Exams and Revision

How to get the most out of the Library and other University support for revising for and taking exams

Finding e-books - DiscoverEd


Using DiscoverEd

The Library has purchased thousands of e-books, all of which can be found using the Library catalogue DiscoverEd

Enter your search terms into the search box. Once you’ve received your results list, limit your results using the Full Text Online and Books filters on the left-hand side.

For further technical guidance on finding e-books on DiscoverEd: E-books guidance on the Library website

refining results using tick boxes in DiscoverEd

Searching

Step 1: What are you looking for?

Think, first, about the results you want.

  • How specific are these results?
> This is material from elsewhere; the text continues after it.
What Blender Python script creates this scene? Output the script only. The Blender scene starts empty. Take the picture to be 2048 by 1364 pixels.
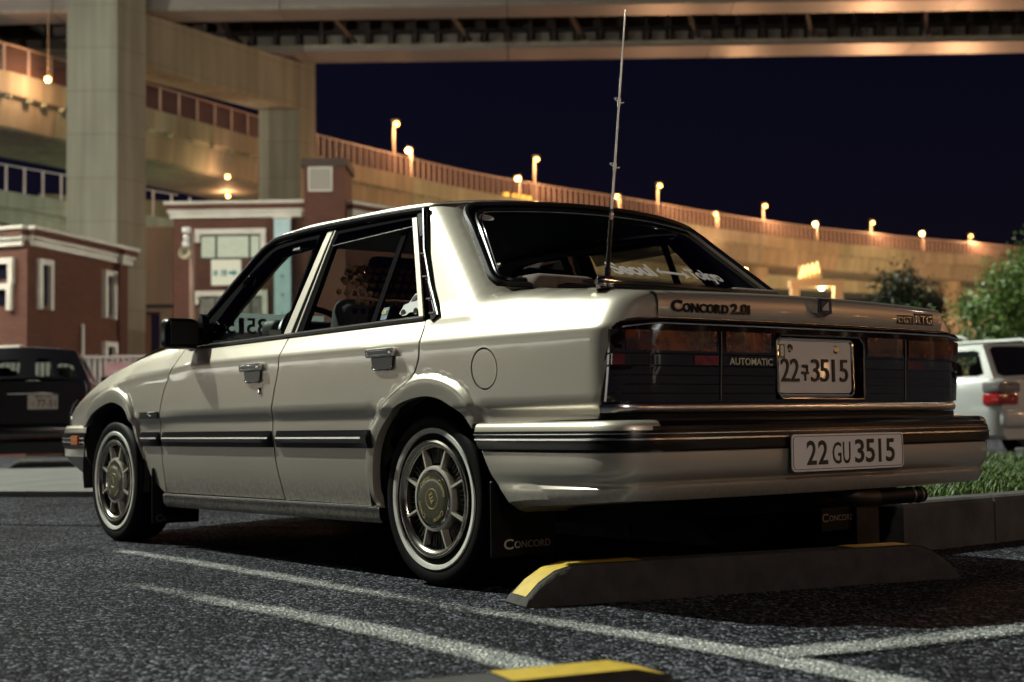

How many are there? Are you looking for a single item or a series of items on a single theme?
  • What is the type of these results? Have you remembered to narrow results down to e-books using the filter?

Step 2: Be critical about your search terms

DiscoverEd allows you to use operators to improve your searches, such as:

  • Truncated searches, which are particularly helpful if you're looking for words with a common root. For example, politi* will bring up politics, politician, political, politicised, etc. The symbol for truncation is often, but not always, an asterisk.
  • Synonym searches can be used to find variant spellings, sometimes using a tilde. ~Dostoevsky will bring up Dostoevski, Dostoevskii, etc. Wildcard searches, which can help with words that have spelling variants - colo?r will bring up color and colour. The symbol here is often, but not always, a question mark.
  • Quotation marks can be used to bring up a particular phrase 
  • Boolean operators (AND, OR and NOT) can be used in search engines to include and exclude terms - for example, landscape AND boston NOT Massachusetts would eliminate Massachusetts from the results.

Step 3: Assess your results

Reflecting on your results - why you've found them, and what you might subsequently do to modify your search - is an important part of the process.

  • Are the results what you were expecting? If not, why? Is it the search terms you've used, or something else?
Try out a few speculative searches
Think through why a search worked, or didn't work, and what might be done to improve it. It might be that your search terms are too broad or narrow, or that you're trying to find information that is harder to find or access. Whatever the reasons, getting into the habit of assessing what you find, and adjusting your methods for finding it, will make you a far more accomplished user of all sorts of resources.